A summer evening in the city with Vincent Van Gogh
The starry vault, the roofs, the streets and an evening walk in the heart of the city. A table, two, four, ten of a terrace that fades in the distance, with customers, yes, but far away, as is far away the buzz of their voices. Standing, in the white patch of his apron, intent on taking orders, is the waiter, who even tonight seems to show his customers his usual feigned interest.
They are all sheltered under a huge awning drawn by a history of infinite drinks. Yellow prevails over everything, and a bit of green, like the wall, and its reflection reaches the cobblestones of the road, along which further down there is another place, near the tree's fronds, and the series of illuminated windows that trail off in the darkness.
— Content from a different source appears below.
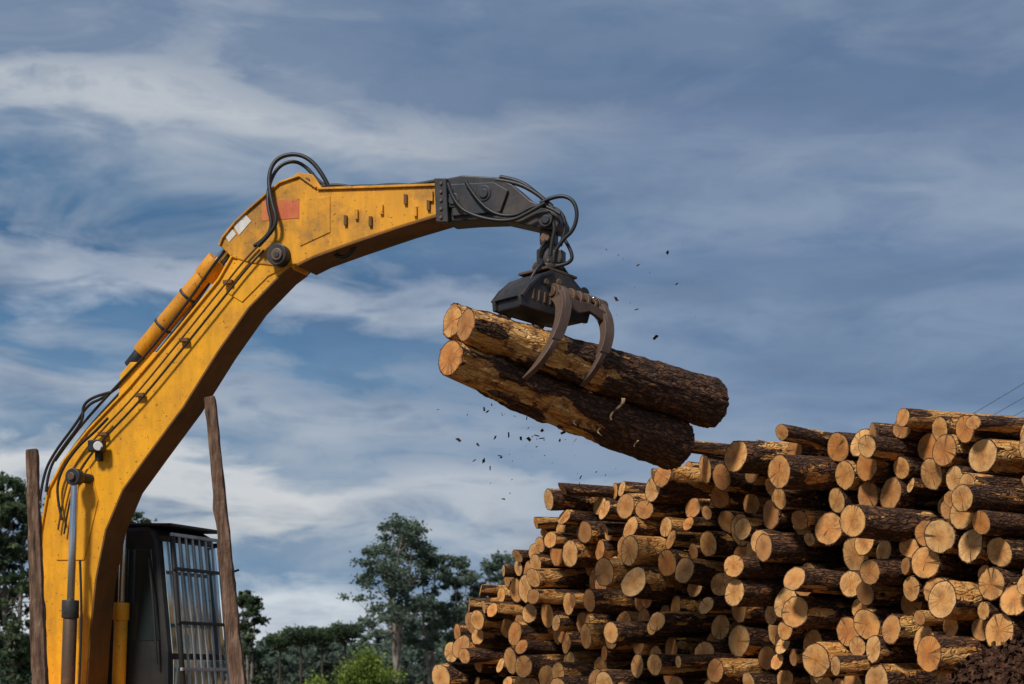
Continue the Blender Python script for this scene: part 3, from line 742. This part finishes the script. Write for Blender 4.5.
Rr=s.ramp(ef,[(0,(.54,.61,.69)),(.06*K,(.36,.44,.55)),(.10*K,(.27,.35,.47)),(.14*K,(.21,.29,.42)),(.17*K,(.15,.23,.37)),(.20*K,(.20,.28,.41)),(.235*K,(.145,.22,.36)),(.265*K,(.22,.295,.42)),(.295*K,(.145,.21,.34)),(.32*K,(.12,.185,.31)),(.35*K,(.15,.22,.34)),(.4*K,(.17,.24,.36))])
xm=s.ramp(s.math('ADD',s.math('MULTIPLY',sp.outputs[0],2.4),s.math('ADD',s.math('MULTIPLY',nl,.6),.16)),[(.2,0),(.68,1)])
cl=s.mix(xm,Lr,Rr)
cl=s.mix(s.math('MULTIPLY',s.ramp(nl,[(.5,0),(.70,.5)]),s.math('SUBTRACT',1.1,xm,clamp=True)),cl,(.50,.54,.59))
cl=s.mix(s.math('MULTIPLY',s.ramp(nl,[(.5,0),(.75,.4)]),xm),cl,(.33,.40,.50))
cl=s.mix(s.ramp(nl,[(.30,.5),(.47,0)]),cl,(.10,.165,.28))
cl=s.mix(s.ramp(nf,[(.28,.5),(.5,0)]),cl,(.09,.165,.30))
s.l(cl,bg2.inputs[0]); bg2.inputs[1].default_value=1.03
mx.inputs[0].default_value=.94
s.l(bg1.outputs[0],mx.inputs[1]); s.l(bg2.outputs[0],mx.inputs[2]); s.l(mx.outputs[0],out.inputs[0])
sl=bpy.data.lights.new('sun','SUN'); sl.energy=3.6; sl.angle=rad(9); sl.color=(1,.95,.87)
so=bpy.data.objects.new('sun',sl); col.objects.link(so)
sd=Vector((math.sin(sun_az)*math.cos(sun_el),math.cos(sun_az)*math.cos(sun_el),math.sin(sun_el)))
so.rotation_euler=sd.to_track_quat('Z','Y').to_euler(); so.location=(-20,-20,30)

# ------------------------------------------------------------------ camera
cd=bpy.data.cameras.new('camera'); co=bpy.data.objects.new('camera',cd); col.objects.link(co)
co.location=(0,0,H); co.rotation_euler=(rad(90),0,0)
cd.sensor_width=36; cd.lens=36*F/1024; cd.shift_y=(HY-342)/1024; cd.clip_end=6000; cd.clip_start=.1
cd.dof.use_dof=True; cd.dof.focus_distance=17; cd.dof.aperture_fstop=3.2
scn.camera=co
Here, where the cobblestones are tinged black and a glass door protected by solid classical contours disappears behind the frame, Van Gogh uses the colours of an eccentric palette to depict the night of his beloved Arles.
He likes Café Le soir, which is well known and he often passes in front of it when he takes his walks. He has often thought that he would paint it, to tell what happens there through the eyes of painting, and so here he is tracing out the initial sketches. Usually painters sketch their paintings in the morning, when the light of the rising sun brings out the shapes of this world. In contrast, Van Gogh preferred the evening, when the sun has set and the shapes blend with their shadows, in a mishmash that creates ambiance. In these moments the senses are awakened by darkness: aromas, noises, tactile perceptions, feelings.
Dream of a midsummer's night, nocturnal daydream, a reverie that pleasantly deforms the vision, this is what Van Gogh seems to have found in the out-of-sight position from where he sketched on his canvas. In fact the café terrace stretches out into the distance in a surrealistic way, almost tearing through the canvas, and it is yellow, extremely yellow, reddish, and even green, like absinthe, while in the background silhouettes, shadows and darkness are arrayed beneath a flourishing sky of rough stars.
The fact is that Van Gogh is not so interested in documenting the actual colour, it is more important to contrast the sense of warmth of the place and the coldness - mitigated by the tree and the street - of the deep city that disappears beneath the sky. Why? Perhaps only in this manner he can convey the vibration of pleasure and mysterious calm that passes through it at this time.
Not a realistic effort, then, if not to the extent that with colour and shape Van Gogh can tell the truth of a world that is always somehow interior. Like many of his colleagues, of course he also travels and participates in the worldly life, but then retires shortly afterwards and expresses his own, singular, very personal point of view, somewhere between dream and reality.
Vincent Van Gogh, The Café Terrace on the Place du Forum, 1888, oil on canvas 81×65.5 cm, Museo Kröller-Müller, Otterlo.